October 23 ...
In 1861 President Abraham Lincoln suspended the writ of habeas corpus in Washington, DC, for all military-related cases; Lincoln had suspended habeas corpus in Maryland and parts of midwestern states, including southern Indiana, the previous April. The next year, Lincoln suspended the writ of habeas corpus in the entire country.
In 1863 Congress passed the Habeas Corpus Act, formally suspending the writ of habeas corpus in the US.
In 1864 forces led by Union Gen. Samuel R. Curtis defeated Confederate Gen. Stirling Price's army in Missouri.
In 1915 25,000 women marched in New York City, demanding the right to vote.
In 1929 the Dow Jones Industrial Average plunged, starting the stock-market crash that began the Great Depression.
In 1942 Britain launched a major offensive against Axis forces at El Alamein in Egypt.
In 1944 the World War II Battle of Leyte Gulf began.
In 1946 the United Nations General Assembly convened in New York for the first time, at an auditorium in Flushing Meadow.
In 1956 an anti-Stalinist revolt that was subsequently crushed by Soviet troops began in Hungary.
In 1973 President Nixon agreed to turn over White House tape recordings requested by the Watergate special prosecutor to Judge John J. Sirica.
In 1980 the resignation of Soviet Premier Alexei N. Kosygin was announced.
In 1983 241 US Marines and sailors in Lebanon were killed in a suicide truck-bombing at Beirut International Airport; a near-simultaneous attack on French forces killed 58 paratroopers. Both attacks were carried out by radical Islamist terrorist group Hezbollah, which was sponsored by Iran and Syria.

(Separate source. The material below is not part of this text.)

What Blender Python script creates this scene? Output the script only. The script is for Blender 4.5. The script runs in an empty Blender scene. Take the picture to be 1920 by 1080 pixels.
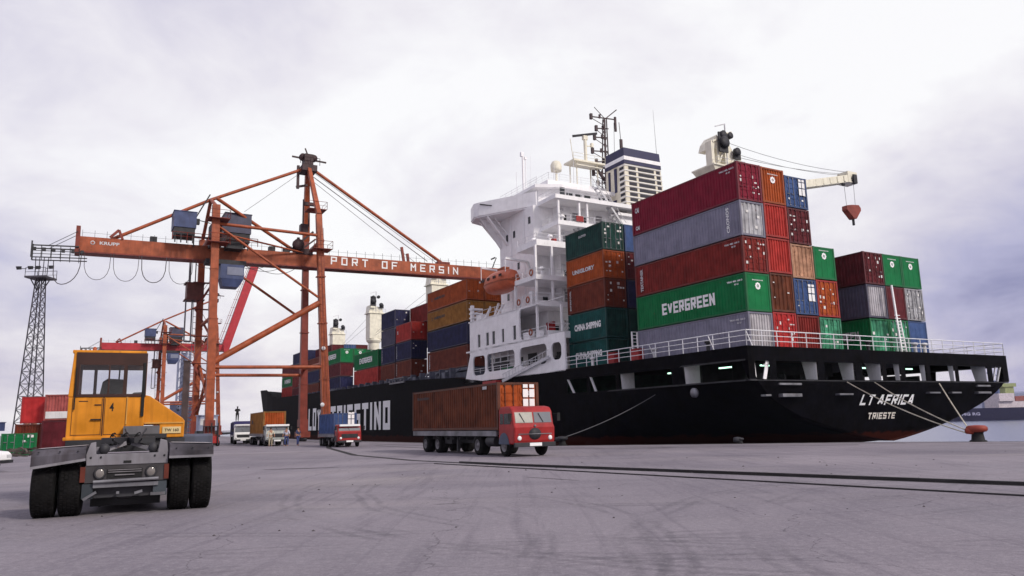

In 1987 the US Senate rejected, 58-42, the Supreme Court nomination of Robert H. Bork.
In 1998 Israeli Prime Minister Benjamin Netanyahu and Palestinian Chairman Yasser Arafat reach a "land-for-peace" agreement.
In 2004 gunmen ambushed a group of US-trained Iraqi soldiers on a road east of Baghdad; around 50 of the soldiers, who were unarmed, were killed execution-style.